• [Short task]: All of the material below is to be returned exactly.

• [Dataset extract]:
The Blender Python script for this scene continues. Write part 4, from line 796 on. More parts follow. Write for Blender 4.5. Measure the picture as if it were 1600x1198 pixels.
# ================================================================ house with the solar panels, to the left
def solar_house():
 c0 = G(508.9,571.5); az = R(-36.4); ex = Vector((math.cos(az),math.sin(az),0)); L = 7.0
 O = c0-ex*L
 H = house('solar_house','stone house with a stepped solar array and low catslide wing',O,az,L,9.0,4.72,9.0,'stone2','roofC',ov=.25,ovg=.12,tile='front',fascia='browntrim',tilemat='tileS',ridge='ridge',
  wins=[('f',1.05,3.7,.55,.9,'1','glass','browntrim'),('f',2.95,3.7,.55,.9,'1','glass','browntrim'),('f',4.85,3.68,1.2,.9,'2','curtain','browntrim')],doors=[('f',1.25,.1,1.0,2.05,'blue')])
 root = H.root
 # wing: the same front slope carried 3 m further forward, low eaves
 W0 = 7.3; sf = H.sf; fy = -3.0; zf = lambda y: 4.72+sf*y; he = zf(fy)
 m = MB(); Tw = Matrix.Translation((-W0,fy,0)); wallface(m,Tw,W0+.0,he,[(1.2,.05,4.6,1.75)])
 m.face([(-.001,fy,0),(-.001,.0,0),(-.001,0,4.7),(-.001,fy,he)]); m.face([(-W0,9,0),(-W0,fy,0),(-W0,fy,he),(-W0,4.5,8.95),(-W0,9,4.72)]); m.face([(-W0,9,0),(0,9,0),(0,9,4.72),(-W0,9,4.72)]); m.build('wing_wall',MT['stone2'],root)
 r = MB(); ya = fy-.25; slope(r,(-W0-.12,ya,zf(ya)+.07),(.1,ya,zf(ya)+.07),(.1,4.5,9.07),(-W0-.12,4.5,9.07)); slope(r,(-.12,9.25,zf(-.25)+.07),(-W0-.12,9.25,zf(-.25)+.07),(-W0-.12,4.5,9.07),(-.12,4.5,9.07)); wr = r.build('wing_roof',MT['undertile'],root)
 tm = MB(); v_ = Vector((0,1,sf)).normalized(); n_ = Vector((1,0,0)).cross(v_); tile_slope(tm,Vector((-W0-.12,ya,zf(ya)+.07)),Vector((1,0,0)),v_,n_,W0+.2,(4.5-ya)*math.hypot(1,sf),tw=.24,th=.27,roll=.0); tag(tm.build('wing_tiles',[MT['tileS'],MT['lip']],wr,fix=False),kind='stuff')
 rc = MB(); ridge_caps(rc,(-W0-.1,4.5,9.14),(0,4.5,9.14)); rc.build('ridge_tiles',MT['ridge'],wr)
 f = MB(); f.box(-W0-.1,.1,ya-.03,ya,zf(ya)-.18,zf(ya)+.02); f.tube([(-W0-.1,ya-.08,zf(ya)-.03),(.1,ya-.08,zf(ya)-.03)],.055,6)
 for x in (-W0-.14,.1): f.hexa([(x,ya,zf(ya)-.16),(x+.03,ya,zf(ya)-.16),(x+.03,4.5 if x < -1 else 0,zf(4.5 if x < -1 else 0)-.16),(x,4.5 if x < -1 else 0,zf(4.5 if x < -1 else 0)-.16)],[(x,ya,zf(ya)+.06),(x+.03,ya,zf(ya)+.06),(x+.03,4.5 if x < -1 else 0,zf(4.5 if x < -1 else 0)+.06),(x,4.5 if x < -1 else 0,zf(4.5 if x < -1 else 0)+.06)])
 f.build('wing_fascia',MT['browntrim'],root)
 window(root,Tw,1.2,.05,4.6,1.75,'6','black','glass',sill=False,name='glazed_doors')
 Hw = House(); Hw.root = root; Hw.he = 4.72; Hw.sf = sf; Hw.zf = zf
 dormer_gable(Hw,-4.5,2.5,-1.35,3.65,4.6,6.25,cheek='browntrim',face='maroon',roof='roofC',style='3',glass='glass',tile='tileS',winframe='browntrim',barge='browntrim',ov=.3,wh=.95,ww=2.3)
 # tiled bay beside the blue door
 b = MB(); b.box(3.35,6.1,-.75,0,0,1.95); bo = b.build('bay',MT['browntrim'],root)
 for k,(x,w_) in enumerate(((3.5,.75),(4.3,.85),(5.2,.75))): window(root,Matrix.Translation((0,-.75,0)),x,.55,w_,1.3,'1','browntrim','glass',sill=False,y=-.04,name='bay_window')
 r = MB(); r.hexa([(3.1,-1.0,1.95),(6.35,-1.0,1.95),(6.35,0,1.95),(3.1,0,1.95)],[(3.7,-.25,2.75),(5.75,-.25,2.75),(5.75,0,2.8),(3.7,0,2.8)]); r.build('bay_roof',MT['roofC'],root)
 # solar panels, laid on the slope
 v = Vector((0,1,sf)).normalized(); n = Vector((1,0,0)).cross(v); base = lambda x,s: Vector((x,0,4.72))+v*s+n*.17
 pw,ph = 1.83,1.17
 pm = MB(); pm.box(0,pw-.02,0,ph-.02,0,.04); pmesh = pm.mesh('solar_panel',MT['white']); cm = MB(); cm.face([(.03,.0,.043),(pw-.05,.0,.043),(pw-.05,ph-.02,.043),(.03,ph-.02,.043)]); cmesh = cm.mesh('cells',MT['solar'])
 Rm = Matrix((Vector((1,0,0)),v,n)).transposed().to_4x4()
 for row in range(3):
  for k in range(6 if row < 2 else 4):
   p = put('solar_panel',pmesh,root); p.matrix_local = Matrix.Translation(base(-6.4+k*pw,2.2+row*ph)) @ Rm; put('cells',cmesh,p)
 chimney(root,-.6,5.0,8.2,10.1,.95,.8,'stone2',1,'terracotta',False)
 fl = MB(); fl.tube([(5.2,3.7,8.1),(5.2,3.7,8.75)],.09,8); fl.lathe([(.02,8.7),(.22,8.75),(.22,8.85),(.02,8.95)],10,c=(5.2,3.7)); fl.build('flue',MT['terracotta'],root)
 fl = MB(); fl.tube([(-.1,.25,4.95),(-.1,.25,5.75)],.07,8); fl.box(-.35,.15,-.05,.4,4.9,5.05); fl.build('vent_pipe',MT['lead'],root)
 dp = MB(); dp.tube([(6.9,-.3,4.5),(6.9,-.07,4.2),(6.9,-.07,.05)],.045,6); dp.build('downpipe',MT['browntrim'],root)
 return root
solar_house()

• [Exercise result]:
The Blender Python script for this scene continues. Write part 4, from line 796 on. More parts follow. Write for Blender 4.5. Measure the picture as if it were 1600x1198 pixels.
# ================================================================ house with the solar panels, to the left
def solar_house():
 c0 = G(508.9,571.5); az = R(-36.4); ex = Vector((math.cos(az),math.sin(az),0)); L = 7.0
 O = c0-ex*L
 H = house('solar_house','stone house with a stepped solar array and low catslide wing',O,az,L,9.0,4.72,9.0,'stone2','roofC',ov=.25,ovg=.12,tile='front',fascia='browntrim',tilemat='tileS',ridge='ridge',
  wins=[('f',1.05,3.7,.55,.9,'1','glass','browntrim'),('f',2.95,3.7,.55,.9,'1','glass','browntrim'),('f',4.85,3.68,1.2,.9,'2','curtain','browntrim')],doors=[('f',1.25,.1,1.0,2.05,'blue')])
 root = H.root
 # wing: the same front slope carried 3 m further forward, low eaves
 W0 = 7.3; sf = H.sf; fy = -3.0; zf = lambda y: 4.72+sf*y; he = zf(fy)
 m = MB(); Tw = Matrix.Translation((-W0,fy,0)); wallface(m,Tw,W0+.0,he,[(1.2,.05,4.6,1.75)])
 m.face([(-.001,fy,0),(-.001,.0,0),(-.001,0,4.7),(-.001,fy,he)]); m.face([(-W0,9,0),(-W0,fy,0),(-W0,fy,he),(-W0,4.5,8.95),(-W0,9,4.72)]); m.face([(-W0,9,0),(0,9,0),(0,9,4.72),(-W0,9,4.72)]); m.build('wing_wall',MT['stone2'],root)
 r = MB(); ya = fy-.25; slope(r,(-W0-.12,ya,zf(ya)+.07),(.1,ya,zf(ya)+.07),(.1,4.5,9.07),(-W0-.12,4.5,9.07)); slope(r,(-.12,9.25,zf(-.25)+.07),(-W0-.12,9.25,zf(-.25)+.07),(-W0-.12,4.5,9.07),(-.12,4.5,9.07)); wr = r.build('wing_roof',MT['undertile'],root)
 tm = MB(); v_ = Vector((0,1,sf)).normalized(); n_ = Vector((1,0,0)).cross(v_); tile_slope(tm,Vector((-W0-.12,ya,zf(ya)+.07)),Vector((1,0,0)),v_,n_,W0+.2,(4.5-ya)*math.hypot(1,sf),tw=.24,th=.27,roll=.0); tag(tm.build('wing_tiles',[MT['tileS'],MT['lip']],wr,fix=False),kind='stuff')
 rc = MB(); ridge_caps(rc,(-W0-.1,4.5,9.14),(0,4.5,9.14)); rc.build('ridge_tiles',MT['ridge'],wr)
 f = MB(); f.box(-W0-.1,.1,ya-.03,ya,zf(ya)-.18,zf(ya)+.02); f.tube([(-W0-.1,ya-.08,zf(ya)-.03),(.1,ya-.08,zf(ya)-.03)],.055,6)
 for x in (-W0-.14,.1): f.hexa([(x,ya,zf(ya)-.16),(x+.03,ya,zf(ya)-.16),(x+.03,4.5 if x < -1 else 0,zf(4.5 if x < -1 else 0)-.16),(x,4.5 if x < -1 else 0,zf(4.5 if x < -1 else 0)-.16)],[(x,ya,zf(ya)+.06),(x+.03,ya,zf(ya)+.06),(x+.03,4.5 if x < -1 else 0,zf(4.5 if x < -1 else 0)+.06),(x,4.5 if x < -1 else 0,zf(4.5 if x < -1 else 0)+.06)])
 f.build('wing_fascia',MT['browntrim'],root)
 window(root,Tw,1.2,.05,4.6,1.75,'6','black','glass',sill=False,name='glazed_doors')
 Hw = House(); Hw.root = root; Hw.he = 4.72; Hw.sf = sf; Hw.zf = zf
 dormer_gable(Hw,-4.5,2.5,-1.35,3.65,4.6,6.25,cheek='browntrim',face='maroon',roof='roofC',style='3',glass='glass',tile='tileS',winframe='browntrim',barge='browntrim',ov=.3,wh=.95,ww=2.3)
 # tiled bay beside the blue door
 b = MB(); b.box(3.35,6.1,-.75,0,0,1.95); bo = b.build('bay',MT['browntrim'],root)
 for k,(x,w_) in enumerate(((3.5,.75),(4.3,.85),(5.2,.75))): window(root,Matrix.Translation((0,-.75,0)),x,.55,w_,1.3,'1','browntrim','glass',sill=False,y=-.04,name='bay_window')
 r = MB(); r.hexa([(3.1,-1.0,1.95),(6.35,-1.0,1.95),(6.35,0,1.95),(3.1,0,1.95)],[(3.7,-.25,2.75),(5.75,-.25,2.75),(5.75,0,2.8),(3.7,0,2.8)]); r.build('bay_roof',MT['roofC'],root)
 # solar panels, laid on the slope
 v = Vector((0,1,sf)).normalized(); n = Vector((1,0,0)).cross(v); base = lambda x,s: Vector((x,0,4.72))+v*s+n*.17
 pw,ph = 1.83,1.17
 pm = MB(); pm.box(0,pw-.02,0,ph-.02,0,.04); pmesh = pm.mesh('solar_panel',MT['white']); cm = MB(); cm.face([(.03,.0,.043),(pw-.05,.0,.043),(pw-.05,ph-.02,.043),(.03,ph-.02,.043)]); cmesh = cm.mesh('cells',MT['solar'])
 Rm = Matrix((Vector((1,0,0)),v,n)).transposed().to_4x4()
 for row in range(3):
  for k in range(6 if row < 2 else 4):
   p = put('solar_panel',pmesh,root); p.matrix_local = Matrix.Translation(base(-6.4+k*pw,2.2+row*ph)) @ Rm; put('cells',cmesh,p)
 chimney(root,-.6,5.0,8.2,10.1,.95,.8,'stone2',1,'terracotta',False)
 fl = MB(); fl.tube([(5.2,3.7,8.1),(5.2,3.7,8.75)],.09,8); fl.lathe([(.02,8.7),(.22,8.75),(.22,8.85),(.02,8.95)],10,c=(5.2,3.7)); fl.build('flue',MT['terracotta'],root)
 fl = MB(); fl.tube([(-.1,.25,4.95),(-.1,.25,5.75)],.07,8); fl.box(-.35,.15,-.05,.4,4.9,5.05); fl.build('vent_pipe',MT['lead'],root)
 dp = MB(); dp.tube([(6.9,-.3,4.5),(6.9,-.07,4.2),(6.9,-.07,.05)],.045,6); dp.build('downpipe',MT['browntrim'],root)
 return root
solar_house()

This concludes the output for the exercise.